[Scenes as source code]
>>

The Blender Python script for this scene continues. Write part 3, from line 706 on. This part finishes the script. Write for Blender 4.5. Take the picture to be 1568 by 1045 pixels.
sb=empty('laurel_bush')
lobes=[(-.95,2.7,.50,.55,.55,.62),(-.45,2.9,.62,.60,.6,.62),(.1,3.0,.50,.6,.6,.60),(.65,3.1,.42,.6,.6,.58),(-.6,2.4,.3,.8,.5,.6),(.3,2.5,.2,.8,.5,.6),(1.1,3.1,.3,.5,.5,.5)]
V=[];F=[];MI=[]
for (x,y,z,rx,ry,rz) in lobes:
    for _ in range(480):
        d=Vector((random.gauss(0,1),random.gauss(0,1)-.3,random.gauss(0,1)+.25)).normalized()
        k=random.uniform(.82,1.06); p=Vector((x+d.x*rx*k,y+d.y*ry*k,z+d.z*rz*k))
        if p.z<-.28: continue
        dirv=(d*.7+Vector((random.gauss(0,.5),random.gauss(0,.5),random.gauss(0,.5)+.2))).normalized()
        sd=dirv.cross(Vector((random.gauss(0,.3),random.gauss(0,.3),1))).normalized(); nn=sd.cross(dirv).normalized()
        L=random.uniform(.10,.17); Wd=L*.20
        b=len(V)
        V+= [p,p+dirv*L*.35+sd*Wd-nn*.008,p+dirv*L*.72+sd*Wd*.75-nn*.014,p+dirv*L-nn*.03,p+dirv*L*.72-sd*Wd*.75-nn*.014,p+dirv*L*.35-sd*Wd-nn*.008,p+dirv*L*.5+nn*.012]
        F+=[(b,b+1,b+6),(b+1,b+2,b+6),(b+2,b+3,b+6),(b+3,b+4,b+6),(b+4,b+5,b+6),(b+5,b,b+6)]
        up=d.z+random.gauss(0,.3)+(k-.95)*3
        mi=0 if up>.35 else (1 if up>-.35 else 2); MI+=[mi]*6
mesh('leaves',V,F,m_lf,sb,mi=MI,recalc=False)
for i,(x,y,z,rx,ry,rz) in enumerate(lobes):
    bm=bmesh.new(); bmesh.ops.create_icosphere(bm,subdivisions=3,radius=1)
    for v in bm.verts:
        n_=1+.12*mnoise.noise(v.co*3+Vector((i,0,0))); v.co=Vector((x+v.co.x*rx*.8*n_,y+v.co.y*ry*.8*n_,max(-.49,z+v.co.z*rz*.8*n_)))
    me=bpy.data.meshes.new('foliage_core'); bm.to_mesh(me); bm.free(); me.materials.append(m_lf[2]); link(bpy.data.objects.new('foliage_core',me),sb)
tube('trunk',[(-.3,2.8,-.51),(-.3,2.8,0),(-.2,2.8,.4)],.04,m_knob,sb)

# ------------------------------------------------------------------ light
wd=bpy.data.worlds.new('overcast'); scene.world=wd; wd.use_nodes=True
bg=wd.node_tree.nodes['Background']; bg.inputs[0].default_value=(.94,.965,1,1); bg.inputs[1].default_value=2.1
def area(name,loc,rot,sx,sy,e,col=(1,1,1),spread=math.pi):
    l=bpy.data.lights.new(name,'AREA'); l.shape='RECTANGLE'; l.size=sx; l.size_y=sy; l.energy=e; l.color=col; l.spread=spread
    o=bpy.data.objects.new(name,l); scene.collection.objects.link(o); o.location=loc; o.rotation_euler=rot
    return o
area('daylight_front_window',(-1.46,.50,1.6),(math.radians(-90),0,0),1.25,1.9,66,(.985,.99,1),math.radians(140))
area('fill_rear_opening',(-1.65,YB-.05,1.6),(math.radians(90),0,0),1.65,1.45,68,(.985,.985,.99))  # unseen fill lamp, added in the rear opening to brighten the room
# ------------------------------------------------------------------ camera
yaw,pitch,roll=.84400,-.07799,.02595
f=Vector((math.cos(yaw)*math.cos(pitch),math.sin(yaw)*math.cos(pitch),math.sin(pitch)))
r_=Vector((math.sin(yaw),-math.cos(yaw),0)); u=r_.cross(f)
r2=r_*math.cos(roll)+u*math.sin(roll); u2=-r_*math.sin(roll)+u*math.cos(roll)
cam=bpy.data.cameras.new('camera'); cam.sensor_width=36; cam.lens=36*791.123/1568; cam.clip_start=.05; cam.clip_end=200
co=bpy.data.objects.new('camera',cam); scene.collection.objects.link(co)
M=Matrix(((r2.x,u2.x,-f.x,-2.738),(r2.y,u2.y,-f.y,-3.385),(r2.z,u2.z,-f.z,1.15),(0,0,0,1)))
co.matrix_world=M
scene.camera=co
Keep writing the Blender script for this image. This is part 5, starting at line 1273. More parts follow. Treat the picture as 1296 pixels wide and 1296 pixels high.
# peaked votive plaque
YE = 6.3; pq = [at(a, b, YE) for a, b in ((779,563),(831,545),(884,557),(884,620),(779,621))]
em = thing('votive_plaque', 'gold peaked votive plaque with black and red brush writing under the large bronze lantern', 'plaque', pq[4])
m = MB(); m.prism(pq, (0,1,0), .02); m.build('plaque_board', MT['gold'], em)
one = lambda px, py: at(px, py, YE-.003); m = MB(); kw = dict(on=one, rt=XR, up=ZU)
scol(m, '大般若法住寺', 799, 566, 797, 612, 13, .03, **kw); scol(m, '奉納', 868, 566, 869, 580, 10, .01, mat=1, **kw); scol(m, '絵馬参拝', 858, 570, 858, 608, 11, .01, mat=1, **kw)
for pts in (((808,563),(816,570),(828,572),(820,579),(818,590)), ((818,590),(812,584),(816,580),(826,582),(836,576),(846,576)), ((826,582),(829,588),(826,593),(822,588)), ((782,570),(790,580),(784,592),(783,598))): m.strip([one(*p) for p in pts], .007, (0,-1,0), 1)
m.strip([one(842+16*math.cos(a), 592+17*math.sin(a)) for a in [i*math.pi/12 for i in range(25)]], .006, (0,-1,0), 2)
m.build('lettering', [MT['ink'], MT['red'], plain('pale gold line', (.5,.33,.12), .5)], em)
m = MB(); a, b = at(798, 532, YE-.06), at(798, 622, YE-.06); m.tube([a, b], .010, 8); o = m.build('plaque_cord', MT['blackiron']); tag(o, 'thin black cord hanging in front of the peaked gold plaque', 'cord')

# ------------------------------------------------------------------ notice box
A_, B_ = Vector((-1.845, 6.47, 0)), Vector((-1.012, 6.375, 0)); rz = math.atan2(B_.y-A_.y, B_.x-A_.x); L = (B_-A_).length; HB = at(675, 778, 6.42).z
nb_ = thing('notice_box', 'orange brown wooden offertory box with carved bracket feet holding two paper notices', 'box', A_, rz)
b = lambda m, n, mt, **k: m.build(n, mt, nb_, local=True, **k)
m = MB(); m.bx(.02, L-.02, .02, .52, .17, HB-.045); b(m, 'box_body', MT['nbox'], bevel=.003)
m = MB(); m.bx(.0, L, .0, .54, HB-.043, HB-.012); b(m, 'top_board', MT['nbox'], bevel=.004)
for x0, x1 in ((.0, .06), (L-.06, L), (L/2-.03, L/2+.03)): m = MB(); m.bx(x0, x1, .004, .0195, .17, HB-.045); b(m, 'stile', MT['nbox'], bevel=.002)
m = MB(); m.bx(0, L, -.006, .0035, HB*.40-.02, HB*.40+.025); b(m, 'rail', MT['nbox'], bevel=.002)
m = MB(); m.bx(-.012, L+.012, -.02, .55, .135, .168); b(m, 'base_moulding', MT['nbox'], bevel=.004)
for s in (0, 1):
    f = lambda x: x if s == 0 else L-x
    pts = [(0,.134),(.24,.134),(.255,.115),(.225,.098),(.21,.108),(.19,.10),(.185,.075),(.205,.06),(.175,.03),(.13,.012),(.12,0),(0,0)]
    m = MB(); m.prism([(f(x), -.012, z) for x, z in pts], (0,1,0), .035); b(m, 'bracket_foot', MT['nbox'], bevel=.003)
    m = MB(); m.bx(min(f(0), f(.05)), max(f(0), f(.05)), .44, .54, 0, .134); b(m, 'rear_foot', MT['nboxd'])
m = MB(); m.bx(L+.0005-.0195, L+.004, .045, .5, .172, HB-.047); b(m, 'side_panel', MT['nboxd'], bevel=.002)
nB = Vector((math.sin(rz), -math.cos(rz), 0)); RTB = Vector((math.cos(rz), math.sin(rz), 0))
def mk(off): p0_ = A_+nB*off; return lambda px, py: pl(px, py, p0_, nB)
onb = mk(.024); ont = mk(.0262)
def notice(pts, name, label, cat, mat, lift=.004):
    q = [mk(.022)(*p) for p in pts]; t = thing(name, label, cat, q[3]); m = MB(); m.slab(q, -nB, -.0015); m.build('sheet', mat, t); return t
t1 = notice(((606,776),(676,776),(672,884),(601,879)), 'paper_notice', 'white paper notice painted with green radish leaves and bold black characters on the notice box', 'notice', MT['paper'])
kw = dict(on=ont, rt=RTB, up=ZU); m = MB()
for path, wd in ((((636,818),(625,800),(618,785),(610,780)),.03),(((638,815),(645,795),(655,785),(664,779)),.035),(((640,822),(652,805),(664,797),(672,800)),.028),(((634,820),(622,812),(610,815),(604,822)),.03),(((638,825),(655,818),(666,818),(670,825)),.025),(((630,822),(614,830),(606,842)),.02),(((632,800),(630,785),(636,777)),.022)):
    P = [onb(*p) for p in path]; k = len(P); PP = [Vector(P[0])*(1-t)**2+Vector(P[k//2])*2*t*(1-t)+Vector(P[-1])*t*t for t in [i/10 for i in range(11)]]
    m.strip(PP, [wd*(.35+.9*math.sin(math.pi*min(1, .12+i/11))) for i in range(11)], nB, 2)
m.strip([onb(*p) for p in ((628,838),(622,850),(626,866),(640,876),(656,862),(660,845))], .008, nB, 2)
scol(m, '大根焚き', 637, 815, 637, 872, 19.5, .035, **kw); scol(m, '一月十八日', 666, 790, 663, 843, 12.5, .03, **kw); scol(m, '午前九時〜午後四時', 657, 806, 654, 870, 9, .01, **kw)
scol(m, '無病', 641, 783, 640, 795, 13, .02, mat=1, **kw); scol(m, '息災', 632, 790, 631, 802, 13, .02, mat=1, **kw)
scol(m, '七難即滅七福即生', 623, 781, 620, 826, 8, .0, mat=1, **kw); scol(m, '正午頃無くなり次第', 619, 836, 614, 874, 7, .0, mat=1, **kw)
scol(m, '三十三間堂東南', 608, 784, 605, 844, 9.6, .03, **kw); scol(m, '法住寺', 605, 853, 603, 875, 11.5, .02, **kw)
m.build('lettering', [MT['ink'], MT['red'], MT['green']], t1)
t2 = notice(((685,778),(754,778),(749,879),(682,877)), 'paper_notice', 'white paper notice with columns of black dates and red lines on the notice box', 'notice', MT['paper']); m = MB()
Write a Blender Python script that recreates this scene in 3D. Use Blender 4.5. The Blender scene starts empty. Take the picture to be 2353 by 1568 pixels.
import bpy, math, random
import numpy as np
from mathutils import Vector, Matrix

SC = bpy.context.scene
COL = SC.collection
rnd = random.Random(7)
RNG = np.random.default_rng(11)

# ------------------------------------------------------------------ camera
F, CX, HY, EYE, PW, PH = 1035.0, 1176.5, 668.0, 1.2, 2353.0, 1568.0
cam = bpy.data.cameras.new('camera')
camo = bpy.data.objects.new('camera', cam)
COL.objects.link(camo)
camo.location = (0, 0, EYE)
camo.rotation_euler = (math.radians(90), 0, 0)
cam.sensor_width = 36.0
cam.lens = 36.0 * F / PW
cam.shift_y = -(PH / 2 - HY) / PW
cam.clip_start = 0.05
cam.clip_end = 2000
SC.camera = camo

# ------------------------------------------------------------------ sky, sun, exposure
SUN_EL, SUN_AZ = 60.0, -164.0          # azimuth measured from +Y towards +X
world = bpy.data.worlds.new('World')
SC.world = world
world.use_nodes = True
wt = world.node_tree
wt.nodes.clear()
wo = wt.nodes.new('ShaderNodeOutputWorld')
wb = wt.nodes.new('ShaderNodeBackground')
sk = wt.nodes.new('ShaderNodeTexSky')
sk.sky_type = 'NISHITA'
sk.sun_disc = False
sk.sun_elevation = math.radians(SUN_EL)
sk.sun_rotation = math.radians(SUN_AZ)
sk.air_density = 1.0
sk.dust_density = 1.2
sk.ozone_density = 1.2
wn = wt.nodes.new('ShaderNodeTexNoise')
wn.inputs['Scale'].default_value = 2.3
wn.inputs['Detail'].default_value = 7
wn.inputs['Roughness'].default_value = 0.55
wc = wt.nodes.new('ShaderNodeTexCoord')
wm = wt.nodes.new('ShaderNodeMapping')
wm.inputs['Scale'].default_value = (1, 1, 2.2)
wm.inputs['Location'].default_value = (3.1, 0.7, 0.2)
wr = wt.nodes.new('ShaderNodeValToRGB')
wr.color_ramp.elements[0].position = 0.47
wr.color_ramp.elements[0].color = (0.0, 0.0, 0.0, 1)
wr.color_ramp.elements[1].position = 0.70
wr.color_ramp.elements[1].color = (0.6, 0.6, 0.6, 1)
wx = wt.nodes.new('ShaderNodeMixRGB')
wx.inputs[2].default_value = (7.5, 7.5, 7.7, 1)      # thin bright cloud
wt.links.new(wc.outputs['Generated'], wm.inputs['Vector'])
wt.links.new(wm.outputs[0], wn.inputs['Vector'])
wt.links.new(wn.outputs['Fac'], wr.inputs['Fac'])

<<

**SHORT PROBLEM:** Begin at the line that has "Write a Blender" in the entries above; stop after the line that has "RNG = np.random.default_rng(11)". Transcribe exactly those lines and no others.

**FINISHED TASK:**
Write a Blender Python script that recreates this scene in 3D. Use Blender 4.5. The Blender scene starts empty. Take the picture to be 2353 by 1568 pixels.
import bpy, math, random
import numpy as np
from mathutils import Vector, Matrix

SC = bpy.context.scene
COL = SC.collection
rnd = random.Random(7)
RNG = np.random.default_rng(11)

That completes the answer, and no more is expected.